China’s National Energy Administration (NEA) said Tuesday the country's cumulative wind power capacity has reached 134 GW at end-March 2016, after some 5.33 GW were installed in the first quarter.
The country now operates about 33% more wind parks than it did a year ago. Still, the wind power curtailment issue continued to worsen and the nominal capacity of idled wind turbines countrywide has jumped by 7 percentage points to an average of 26%.

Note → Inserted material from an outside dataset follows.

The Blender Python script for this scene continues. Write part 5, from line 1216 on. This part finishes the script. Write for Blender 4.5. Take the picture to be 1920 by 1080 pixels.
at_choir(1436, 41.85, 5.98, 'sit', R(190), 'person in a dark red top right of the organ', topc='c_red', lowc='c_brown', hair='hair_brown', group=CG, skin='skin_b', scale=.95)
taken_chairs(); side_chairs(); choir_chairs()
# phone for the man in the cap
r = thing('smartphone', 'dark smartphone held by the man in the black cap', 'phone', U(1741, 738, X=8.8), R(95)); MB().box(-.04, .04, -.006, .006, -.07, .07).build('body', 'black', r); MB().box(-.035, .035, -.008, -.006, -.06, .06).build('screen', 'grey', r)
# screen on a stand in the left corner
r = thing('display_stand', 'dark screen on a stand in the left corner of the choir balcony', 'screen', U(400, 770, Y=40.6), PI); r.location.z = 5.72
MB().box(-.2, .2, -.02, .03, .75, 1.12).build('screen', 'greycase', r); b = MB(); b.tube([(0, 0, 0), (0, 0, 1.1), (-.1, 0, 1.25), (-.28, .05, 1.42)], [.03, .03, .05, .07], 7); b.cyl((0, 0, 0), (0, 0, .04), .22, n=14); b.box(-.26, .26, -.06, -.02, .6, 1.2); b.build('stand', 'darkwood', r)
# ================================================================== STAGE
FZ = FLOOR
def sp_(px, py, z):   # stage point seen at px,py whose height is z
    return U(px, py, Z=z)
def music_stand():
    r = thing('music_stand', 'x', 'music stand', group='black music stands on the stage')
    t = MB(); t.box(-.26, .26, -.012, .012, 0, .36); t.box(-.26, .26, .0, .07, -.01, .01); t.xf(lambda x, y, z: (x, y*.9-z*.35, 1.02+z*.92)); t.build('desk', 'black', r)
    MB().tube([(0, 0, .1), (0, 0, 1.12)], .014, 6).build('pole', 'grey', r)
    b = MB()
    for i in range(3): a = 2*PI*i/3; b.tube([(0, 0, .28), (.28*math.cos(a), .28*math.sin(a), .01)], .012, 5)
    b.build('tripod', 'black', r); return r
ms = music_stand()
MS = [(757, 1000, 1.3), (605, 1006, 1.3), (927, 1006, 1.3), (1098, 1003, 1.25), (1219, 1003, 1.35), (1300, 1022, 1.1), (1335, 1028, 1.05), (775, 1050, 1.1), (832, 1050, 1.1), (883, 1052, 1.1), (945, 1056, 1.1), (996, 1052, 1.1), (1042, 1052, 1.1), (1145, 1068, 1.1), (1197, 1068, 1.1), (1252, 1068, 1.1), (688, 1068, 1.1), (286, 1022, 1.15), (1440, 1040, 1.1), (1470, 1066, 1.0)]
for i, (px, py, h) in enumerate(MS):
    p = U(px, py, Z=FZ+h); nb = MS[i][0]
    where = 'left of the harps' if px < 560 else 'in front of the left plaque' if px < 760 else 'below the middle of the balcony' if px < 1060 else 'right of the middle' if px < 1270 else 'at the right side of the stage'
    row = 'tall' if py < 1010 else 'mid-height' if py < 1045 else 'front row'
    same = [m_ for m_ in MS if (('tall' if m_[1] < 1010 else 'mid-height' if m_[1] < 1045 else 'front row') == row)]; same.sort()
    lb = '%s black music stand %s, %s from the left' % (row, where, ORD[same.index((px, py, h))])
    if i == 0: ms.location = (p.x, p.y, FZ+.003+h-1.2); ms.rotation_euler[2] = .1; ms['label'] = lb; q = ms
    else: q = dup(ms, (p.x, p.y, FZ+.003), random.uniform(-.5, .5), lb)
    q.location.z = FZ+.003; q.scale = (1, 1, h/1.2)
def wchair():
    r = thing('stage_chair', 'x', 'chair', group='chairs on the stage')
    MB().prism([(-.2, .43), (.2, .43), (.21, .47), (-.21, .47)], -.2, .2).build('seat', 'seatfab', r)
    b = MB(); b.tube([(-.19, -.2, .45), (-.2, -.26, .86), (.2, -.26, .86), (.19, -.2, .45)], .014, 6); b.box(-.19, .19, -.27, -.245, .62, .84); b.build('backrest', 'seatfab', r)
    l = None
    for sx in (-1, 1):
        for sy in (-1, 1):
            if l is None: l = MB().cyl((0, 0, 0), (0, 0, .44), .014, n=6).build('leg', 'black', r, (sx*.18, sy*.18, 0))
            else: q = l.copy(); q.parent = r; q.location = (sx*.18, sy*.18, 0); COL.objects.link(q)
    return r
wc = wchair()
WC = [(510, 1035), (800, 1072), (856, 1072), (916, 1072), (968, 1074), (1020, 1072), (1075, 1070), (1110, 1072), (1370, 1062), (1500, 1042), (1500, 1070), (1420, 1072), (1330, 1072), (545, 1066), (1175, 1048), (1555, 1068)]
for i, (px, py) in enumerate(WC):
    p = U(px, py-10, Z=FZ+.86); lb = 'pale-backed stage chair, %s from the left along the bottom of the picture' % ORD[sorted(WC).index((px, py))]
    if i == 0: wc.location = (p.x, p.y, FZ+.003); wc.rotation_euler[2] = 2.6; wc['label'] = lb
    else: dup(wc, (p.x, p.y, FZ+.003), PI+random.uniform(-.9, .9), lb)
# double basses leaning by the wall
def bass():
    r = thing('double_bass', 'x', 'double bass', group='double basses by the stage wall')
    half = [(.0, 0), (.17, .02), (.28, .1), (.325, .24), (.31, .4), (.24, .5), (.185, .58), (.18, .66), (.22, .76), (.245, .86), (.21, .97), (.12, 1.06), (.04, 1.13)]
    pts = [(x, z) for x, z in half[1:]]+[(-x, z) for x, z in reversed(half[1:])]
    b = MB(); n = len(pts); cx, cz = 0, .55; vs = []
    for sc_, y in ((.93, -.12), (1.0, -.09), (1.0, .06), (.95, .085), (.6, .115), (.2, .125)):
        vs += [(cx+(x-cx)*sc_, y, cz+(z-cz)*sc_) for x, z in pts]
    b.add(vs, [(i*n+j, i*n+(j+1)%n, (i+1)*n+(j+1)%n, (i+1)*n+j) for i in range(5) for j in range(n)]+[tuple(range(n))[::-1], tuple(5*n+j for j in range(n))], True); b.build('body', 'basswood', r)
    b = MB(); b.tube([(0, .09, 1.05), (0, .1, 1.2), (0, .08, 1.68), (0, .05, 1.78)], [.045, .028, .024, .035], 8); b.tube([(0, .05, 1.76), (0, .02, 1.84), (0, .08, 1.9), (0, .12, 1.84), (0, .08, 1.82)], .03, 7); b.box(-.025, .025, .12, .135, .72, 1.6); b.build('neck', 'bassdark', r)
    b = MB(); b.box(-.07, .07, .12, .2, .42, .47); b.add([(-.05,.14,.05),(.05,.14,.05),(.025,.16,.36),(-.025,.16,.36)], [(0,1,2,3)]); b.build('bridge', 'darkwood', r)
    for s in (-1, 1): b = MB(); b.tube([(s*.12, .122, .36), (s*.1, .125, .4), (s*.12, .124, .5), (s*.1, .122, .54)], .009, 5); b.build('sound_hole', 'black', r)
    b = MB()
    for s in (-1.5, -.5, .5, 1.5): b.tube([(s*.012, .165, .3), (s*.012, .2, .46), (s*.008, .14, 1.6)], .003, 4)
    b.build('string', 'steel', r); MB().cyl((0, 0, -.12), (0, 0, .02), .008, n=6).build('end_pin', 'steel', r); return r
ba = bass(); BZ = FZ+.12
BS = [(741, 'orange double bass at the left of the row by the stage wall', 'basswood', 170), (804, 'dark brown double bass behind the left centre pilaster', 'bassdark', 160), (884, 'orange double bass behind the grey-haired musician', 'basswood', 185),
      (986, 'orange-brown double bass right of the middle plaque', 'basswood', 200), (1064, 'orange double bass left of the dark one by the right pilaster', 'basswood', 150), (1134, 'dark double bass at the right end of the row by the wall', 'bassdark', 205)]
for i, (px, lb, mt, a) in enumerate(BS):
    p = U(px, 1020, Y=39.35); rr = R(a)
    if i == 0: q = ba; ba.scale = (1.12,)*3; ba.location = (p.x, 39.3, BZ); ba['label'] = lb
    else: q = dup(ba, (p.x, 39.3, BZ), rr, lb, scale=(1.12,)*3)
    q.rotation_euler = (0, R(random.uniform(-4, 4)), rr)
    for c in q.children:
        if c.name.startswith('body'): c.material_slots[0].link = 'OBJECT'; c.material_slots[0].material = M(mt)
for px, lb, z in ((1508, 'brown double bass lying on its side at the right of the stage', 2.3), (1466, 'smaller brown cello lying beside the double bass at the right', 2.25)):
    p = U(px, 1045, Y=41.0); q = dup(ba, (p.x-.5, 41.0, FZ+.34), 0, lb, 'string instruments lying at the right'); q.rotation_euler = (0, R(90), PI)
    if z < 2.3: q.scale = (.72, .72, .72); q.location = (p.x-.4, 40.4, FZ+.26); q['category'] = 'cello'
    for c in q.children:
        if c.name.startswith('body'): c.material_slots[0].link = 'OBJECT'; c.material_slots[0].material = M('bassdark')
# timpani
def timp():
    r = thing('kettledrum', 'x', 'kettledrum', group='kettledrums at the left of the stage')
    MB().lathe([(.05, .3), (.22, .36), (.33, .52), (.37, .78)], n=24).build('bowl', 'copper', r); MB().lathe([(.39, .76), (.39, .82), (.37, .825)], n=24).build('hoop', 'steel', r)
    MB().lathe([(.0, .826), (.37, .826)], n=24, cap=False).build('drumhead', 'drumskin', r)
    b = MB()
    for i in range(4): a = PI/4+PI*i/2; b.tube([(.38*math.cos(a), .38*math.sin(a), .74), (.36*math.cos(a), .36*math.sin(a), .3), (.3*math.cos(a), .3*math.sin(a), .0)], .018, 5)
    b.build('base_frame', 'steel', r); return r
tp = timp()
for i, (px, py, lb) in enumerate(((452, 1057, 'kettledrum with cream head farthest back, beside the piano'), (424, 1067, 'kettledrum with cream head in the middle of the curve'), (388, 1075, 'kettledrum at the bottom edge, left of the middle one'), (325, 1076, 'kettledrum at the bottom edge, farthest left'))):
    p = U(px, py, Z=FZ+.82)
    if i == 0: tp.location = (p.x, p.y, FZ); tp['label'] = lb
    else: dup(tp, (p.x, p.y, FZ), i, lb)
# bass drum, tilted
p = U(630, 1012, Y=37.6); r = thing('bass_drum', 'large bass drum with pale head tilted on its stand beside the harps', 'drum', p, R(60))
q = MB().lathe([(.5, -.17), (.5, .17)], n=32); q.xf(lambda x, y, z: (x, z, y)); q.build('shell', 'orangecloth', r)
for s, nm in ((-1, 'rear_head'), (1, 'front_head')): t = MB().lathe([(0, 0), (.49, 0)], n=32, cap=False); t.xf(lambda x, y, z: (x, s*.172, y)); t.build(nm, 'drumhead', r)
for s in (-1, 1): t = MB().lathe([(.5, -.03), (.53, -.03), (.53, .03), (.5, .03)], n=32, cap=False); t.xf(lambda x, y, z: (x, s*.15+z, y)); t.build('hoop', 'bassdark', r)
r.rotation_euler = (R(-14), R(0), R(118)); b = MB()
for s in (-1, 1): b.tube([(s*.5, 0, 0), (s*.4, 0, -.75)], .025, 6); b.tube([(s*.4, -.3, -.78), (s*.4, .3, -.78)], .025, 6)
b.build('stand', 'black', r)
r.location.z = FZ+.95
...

First-quarter wind deployment was most active in five regions:
Location |
Q1 wind additions |
Yunnan |
2,090 MW |
Jilin |
560 MW |
Inner Mongolia |
280 MW |
Shandong |
260 MW |
Jiangsu |
250 MW |
China fed 55.2 TWh of wind power to the grid in the three months under review, up 21% year-on-year. About 19.2 TWh of that was wasted, which is by 8.5 TWh more than a year ago.
The northeastern province of Jilin ranked first in terms of unused wind capacity, leaving roughly 53% of all turbines idled in January-March. The Xinjiang Uygur autonomous region and Gansu province follow with "spilled wind" rates of 49% and 48%, respectively.
The global leader in installed wind capacity plans to lift it to 200 GW as part of its 2016-2020 five-year plan on energy.